An Underrated Will Ferrell Comedy Is Now Crushing On Streaming
An underrated and mostly forgotten Will Ferrell comedy is currently moving quickly up the streaming charts. Check this one out
This article is more than 2 years old
When thinking about the best Will Ferrell movies, there are almost too many to choose from. Maybe you are an Anchorman fan, loving the surreally ridiculous adventures of Ron Burgundy. Or maybe you just can’t get enough of Ricky Bobby in Talladega Nights and his trips around the track. It could be the holidays and you just need to watch him as Buddy in Elf for the 100th time. The dude has so many great roles to choose from with the comedic resume among the best ever. But one of his forgotten movies is making its way up the streaming charts right now. Blades of Glory is currently sitting at #9 on HBO Max right now, cracking the top-10 for the first time on the streaming platform.
Blades of Glory follows a somewhat popular theme for Will Ferrell over the years, putting him in a quasi-sports role in a way you’d never really expect if you met the dude in real life. But he’s made it work over the years, clearly able to take on the physical aspects of these kinds of flicks while offering up a hilarious juxtaposition because of how he looks. In this one he plays Chazz Michael Michaels, a professional figure skater who at one point is at the very top of the on-ice game, evening competing in the Olympics. But things go south when he gets in a fight with his rival Jimmy MacElroy (Jon Heder) which results in both of them being banned from the sport. Check out the trailer for Blades of Glory, which you can catch streaming on HBO Max:
Living different lives off the ice, the two figure out that though they can no longer compete on a professional level for individual skating, the ban doesn’t apply to the doubles game.
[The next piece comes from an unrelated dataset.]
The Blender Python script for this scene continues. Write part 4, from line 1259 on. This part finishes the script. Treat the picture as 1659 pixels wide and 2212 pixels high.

And they end up forming a tenuous, and hilarious partnership. What ensues is something that could only come up in a comedy writer’s room. They are working their way back onto the ice and dealing with all of the ridiculous innuendo that could come from a movie in the early aughts.
You can see that no punches are pulled with how far this pair is willing to take things in order to get back on the Olympic podium. Is any of it, in any way, believable? Of course not. That’s kind of the point. And it’s hammered home when we see Will Ferrell, in all his paunchy glory, standing in the kitchen asking Heder to see what a figure skater’s body really looks like. This kind of faux-confidence in the face of the real truth (he’s completely out of shape) has been a time-honored piece of Ferrell’s comedy. He’s always feigned like he is the most attractive, athletic, and gifted one in the room when everyone can see that’s clearly not the case. It’s one of the backbones of his comedy and it comes all the way through in Blades of Glory.
In addition to Will Ferrell and Jon Heder, Blades of Glory has plenty of other notables as part of the cast. Will Arnett and Amy Poehler play Stranz and Fairchild Van Waldenberg, the brother-sister skating team who are sitting at the top of the field before Michaels and MacElroy make their way onto the ice. Jenna Fischer is here as well, playing their younger sibling sent to seduce the male-male skating team. Others include Craig T. Nelson as the new coach and William Fichtner as MacElroy’s adoptive father. Plus there’s Rob Corddry, Andy Richter, Luke Wilson, and Romany Malco. Real-like figure skaters Nancy Kerrigan, Scott Hamilton, Brian Boitano, Dorothy Hamill, Peggy Fleming, and Sasha Cohen are here as well.
Directed by Will Speck and Josh Gordon (The Switch, Office Christmas Party), Blades of Glory performed moderately well at the box office, scoring $146 million on its $61 million budget when it hit theaters in 2007. Much of this was on the back of Ferrell’s massive fame. He had come out with Talladega Nights the previous year and Anchorman just a few years prior. And it was a hit with critics as well, scoring 70% on Rotten Tomatoes and 64 on Metacritic, both solid numbers for a comedy of this type.
In all, it makes sense that Will Ferrell would be seeing a second life on streaming with Blades of Glory. The film works on a number of different levels and takes advantage of everything the star does well on the big screen. And now that we are gearing up for the Winter Olympics, now is the perfect time to revisit the film in all its, well, glory.